Short exercise: Pull out of the data below the stretch of lines bounded by the one containing "Write a Blender" and the one containing "COL = sc.collection", both bounds included, unchanged.

----------

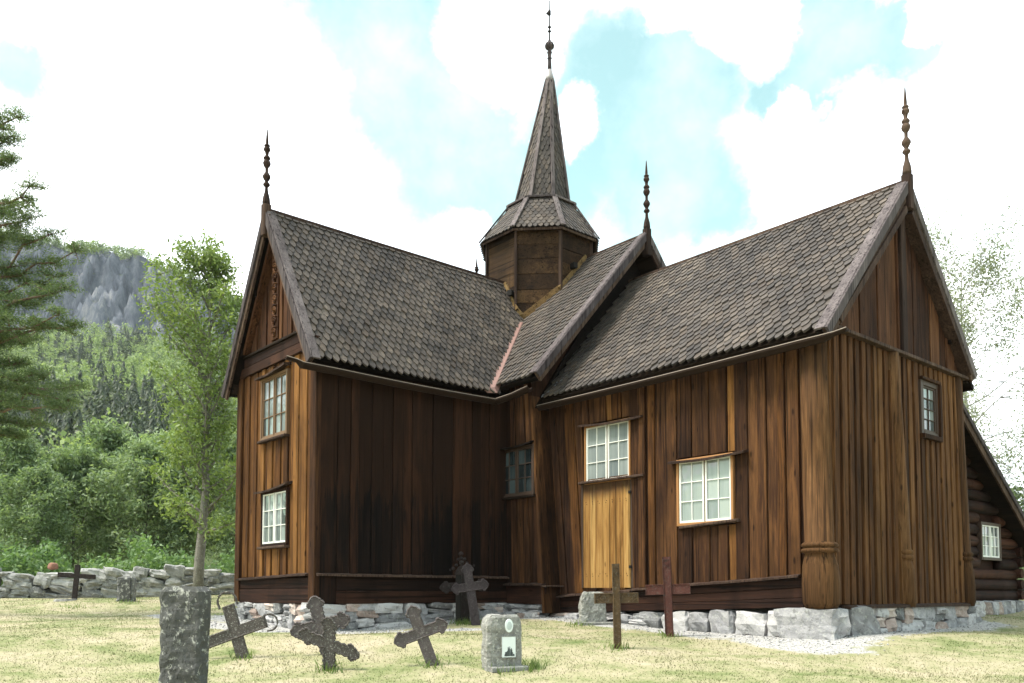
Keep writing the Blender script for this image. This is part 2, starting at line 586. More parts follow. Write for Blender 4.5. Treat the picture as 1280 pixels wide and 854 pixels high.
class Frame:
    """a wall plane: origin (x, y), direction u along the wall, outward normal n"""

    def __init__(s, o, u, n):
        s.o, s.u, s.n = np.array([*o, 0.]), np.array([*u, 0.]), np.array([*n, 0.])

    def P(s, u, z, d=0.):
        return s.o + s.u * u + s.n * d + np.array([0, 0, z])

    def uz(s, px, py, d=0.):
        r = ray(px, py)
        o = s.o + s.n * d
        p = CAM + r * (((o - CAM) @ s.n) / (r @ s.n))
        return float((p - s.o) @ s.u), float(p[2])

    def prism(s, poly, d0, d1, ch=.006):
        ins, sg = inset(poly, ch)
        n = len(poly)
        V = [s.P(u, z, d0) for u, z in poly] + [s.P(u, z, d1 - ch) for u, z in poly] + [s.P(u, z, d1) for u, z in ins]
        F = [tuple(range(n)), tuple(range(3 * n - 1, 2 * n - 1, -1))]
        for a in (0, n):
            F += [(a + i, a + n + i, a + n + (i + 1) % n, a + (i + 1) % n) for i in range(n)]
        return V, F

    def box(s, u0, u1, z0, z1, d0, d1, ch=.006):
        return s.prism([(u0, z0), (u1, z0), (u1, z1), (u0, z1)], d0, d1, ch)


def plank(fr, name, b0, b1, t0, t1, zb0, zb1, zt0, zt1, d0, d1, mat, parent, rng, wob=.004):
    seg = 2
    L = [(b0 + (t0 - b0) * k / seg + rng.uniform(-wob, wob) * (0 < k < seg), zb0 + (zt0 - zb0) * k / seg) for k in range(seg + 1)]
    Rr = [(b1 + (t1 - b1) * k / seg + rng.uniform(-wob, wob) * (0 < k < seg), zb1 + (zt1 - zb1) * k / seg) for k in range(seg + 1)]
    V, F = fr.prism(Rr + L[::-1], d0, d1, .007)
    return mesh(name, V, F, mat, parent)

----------

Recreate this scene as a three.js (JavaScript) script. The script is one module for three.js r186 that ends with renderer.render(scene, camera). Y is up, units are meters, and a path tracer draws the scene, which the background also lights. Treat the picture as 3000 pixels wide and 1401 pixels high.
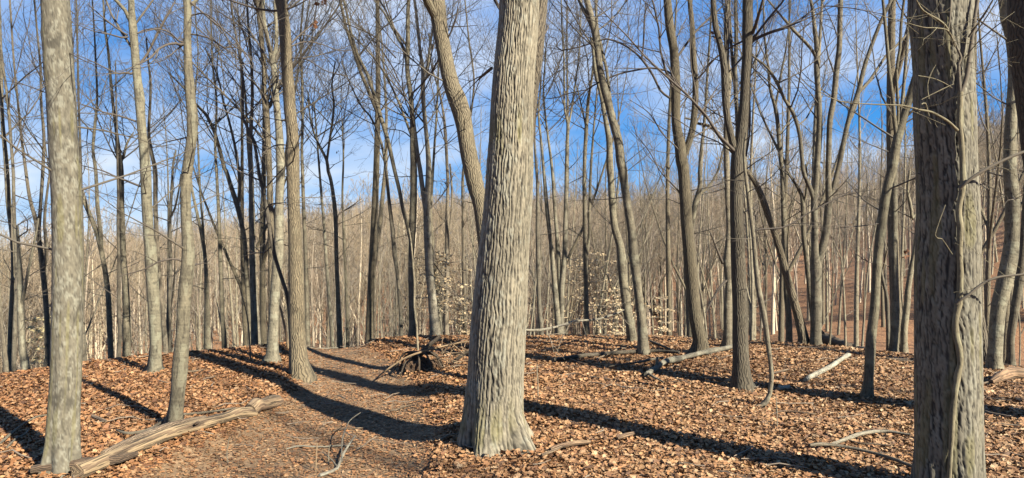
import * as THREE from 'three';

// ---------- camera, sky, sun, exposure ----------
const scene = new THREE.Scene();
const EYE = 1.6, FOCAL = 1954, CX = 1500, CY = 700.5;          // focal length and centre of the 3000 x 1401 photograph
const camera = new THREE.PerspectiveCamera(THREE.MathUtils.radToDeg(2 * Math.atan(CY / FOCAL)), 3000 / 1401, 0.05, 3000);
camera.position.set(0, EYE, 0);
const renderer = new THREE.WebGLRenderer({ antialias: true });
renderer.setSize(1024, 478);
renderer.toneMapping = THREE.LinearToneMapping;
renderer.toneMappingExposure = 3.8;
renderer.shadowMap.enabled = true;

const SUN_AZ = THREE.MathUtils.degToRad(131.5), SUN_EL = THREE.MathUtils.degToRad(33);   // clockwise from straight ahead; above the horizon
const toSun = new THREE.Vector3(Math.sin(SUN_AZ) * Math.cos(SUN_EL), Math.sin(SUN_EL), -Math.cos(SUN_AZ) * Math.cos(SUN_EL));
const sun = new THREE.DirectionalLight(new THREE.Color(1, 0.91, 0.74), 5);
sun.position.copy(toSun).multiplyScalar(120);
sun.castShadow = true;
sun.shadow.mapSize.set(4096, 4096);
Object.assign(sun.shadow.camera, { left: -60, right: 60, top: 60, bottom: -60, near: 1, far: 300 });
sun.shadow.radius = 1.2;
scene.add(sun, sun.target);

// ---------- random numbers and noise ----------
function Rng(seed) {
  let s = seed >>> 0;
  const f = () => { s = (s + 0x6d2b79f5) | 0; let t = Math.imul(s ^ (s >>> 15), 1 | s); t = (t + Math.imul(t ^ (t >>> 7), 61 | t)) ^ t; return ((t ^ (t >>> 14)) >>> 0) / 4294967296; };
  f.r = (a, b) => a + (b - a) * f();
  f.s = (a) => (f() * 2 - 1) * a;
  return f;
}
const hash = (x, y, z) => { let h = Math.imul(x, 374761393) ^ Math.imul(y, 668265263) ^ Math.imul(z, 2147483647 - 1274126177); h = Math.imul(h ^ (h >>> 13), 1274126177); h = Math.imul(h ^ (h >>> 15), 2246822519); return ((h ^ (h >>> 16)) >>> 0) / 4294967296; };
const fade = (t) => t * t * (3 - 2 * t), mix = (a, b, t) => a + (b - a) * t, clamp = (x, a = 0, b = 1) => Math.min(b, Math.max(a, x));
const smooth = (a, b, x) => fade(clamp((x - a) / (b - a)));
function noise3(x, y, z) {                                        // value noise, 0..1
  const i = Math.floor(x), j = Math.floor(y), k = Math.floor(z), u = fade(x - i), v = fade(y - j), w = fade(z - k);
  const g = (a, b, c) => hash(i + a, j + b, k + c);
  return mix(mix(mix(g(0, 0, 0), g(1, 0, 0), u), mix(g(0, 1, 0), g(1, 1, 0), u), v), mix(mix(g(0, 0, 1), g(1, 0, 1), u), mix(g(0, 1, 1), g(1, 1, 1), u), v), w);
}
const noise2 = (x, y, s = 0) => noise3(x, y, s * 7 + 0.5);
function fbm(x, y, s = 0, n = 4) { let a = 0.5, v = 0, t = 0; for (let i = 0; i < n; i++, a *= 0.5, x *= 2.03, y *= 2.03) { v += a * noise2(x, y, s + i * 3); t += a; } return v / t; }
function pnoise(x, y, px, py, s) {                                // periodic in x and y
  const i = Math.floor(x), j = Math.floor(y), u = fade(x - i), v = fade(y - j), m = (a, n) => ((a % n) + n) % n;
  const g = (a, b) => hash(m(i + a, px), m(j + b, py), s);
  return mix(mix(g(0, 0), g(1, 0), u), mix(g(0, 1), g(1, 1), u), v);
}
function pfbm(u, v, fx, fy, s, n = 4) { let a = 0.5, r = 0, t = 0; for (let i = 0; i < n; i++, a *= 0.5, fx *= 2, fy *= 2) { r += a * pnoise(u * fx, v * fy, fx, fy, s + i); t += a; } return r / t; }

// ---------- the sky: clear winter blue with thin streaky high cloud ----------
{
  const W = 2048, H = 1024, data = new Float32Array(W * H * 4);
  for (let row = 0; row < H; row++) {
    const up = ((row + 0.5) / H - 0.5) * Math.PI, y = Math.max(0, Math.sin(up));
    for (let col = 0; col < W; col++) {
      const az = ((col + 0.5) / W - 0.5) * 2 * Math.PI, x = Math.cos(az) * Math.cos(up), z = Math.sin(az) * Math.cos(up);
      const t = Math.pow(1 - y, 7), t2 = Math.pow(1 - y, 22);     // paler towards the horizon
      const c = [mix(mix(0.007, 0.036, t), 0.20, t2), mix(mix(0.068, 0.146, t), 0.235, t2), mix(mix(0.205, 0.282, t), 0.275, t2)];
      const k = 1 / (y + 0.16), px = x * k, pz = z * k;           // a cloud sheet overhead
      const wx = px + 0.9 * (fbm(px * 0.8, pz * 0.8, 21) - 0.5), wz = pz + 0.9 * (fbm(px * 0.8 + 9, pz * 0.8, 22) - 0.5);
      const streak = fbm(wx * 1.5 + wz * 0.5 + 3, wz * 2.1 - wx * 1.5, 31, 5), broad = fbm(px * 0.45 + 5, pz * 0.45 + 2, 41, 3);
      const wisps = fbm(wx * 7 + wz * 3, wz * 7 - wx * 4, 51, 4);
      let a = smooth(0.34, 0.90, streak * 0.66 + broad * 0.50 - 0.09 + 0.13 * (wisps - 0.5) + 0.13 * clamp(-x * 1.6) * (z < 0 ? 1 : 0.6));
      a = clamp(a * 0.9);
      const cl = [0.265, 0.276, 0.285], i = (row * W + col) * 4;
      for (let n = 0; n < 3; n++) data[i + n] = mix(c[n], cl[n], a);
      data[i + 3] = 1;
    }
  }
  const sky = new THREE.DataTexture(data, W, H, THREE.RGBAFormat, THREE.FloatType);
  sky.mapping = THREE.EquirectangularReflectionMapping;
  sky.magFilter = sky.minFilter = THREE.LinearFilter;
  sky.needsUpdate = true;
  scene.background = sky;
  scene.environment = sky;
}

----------

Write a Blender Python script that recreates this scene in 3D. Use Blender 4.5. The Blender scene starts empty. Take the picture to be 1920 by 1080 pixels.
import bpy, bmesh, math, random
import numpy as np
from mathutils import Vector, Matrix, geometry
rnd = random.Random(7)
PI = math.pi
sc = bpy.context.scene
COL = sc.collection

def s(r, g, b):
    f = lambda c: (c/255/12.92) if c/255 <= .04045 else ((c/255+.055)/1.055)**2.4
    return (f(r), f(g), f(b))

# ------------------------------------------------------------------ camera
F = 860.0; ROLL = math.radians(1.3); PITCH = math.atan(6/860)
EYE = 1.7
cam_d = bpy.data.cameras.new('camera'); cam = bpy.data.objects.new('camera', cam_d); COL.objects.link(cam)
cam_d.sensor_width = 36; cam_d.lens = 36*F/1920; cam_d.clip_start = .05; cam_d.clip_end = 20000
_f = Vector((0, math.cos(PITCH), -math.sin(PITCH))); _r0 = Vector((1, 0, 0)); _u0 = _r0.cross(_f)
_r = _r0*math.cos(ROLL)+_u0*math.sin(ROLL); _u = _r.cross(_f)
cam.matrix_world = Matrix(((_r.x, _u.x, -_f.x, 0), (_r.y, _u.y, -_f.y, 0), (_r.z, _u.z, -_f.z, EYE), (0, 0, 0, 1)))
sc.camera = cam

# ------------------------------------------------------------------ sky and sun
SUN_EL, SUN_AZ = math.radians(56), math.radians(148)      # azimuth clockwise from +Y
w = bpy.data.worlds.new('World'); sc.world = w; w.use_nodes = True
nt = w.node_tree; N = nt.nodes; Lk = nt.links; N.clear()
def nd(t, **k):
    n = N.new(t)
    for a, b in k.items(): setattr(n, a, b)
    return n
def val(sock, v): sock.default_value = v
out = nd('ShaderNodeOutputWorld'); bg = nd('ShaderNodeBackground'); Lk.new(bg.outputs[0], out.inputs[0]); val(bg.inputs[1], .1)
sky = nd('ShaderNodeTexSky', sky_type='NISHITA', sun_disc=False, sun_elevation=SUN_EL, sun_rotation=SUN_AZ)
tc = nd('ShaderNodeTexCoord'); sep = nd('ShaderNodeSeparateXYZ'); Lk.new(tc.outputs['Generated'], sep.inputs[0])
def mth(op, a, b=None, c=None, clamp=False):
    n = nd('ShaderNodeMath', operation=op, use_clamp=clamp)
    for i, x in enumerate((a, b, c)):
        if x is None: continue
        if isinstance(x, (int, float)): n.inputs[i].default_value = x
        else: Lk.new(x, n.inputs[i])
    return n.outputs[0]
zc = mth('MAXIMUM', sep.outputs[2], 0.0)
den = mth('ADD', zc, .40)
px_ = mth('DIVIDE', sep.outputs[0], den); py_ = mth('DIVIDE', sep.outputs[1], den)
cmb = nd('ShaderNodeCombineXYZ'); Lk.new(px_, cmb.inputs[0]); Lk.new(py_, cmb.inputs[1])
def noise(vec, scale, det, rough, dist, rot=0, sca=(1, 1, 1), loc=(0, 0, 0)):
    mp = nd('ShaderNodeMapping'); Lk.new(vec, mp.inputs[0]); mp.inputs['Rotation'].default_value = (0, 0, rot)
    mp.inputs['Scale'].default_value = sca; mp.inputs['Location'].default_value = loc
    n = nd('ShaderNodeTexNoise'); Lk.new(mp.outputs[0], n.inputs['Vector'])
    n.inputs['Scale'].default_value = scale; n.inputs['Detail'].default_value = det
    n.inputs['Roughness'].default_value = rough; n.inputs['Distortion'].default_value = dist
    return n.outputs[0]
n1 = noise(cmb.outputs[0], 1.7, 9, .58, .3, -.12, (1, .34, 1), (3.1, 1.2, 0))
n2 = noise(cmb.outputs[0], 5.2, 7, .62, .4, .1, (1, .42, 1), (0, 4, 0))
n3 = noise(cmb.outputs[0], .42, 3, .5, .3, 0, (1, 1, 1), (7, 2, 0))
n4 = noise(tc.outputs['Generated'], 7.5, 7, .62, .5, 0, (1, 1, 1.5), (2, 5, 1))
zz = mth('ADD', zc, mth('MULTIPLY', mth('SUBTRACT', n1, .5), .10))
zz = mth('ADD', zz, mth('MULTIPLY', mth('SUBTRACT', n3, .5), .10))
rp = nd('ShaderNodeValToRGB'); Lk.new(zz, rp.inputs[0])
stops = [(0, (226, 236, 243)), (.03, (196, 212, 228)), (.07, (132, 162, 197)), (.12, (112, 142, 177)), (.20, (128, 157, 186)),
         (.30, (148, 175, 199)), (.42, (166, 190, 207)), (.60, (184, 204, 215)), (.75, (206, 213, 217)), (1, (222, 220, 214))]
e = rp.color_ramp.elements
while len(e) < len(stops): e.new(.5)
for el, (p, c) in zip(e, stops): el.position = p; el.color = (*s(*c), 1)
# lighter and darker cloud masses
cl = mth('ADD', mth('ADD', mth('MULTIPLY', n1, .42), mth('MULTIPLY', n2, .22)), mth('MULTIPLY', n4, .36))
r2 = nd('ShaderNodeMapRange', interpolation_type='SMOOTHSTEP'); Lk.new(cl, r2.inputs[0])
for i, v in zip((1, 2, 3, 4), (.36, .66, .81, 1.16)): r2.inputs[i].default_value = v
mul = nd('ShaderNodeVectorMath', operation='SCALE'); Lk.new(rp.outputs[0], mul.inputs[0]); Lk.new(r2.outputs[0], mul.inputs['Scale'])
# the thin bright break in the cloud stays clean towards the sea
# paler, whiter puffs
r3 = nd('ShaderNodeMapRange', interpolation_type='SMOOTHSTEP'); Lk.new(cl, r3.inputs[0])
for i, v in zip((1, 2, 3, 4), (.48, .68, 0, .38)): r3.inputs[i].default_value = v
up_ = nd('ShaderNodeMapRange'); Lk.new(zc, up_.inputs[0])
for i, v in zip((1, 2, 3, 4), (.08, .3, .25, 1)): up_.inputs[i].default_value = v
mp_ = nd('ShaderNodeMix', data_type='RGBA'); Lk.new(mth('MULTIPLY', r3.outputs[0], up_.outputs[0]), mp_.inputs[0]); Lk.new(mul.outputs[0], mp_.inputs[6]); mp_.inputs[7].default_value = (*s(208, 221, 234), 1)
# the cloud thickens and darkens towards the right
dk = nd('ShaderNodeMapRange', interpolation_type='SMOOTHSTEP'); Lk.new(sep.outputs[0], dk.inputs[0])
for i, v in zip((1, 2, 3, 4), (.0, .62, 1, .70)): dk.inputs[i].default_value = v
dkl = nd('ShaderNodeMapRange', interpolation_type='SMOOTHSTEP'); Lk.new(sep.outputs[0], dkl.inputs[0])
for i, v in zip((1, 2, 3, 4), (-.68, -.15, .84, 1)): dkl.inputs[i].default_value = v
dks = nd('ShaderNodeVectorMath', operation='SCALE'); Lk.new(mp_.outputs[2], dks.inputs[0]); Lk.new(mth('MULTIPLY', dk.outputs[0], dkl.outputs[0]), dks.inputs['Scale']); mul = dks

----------

Output:
Write a Blender Python script that recreates this scene in 3D. Use Blender 4.5. The Blender scene starts empty. Take the picture to be 1920 by 1080 pixels.
import bpy, bmesh, math, random
import numpy as np
from mathutils import Vector, Matrix, geometry
rnd = random.Random(7)
PI = math.pi
sc = bpy.context.scene
COL = sc.collection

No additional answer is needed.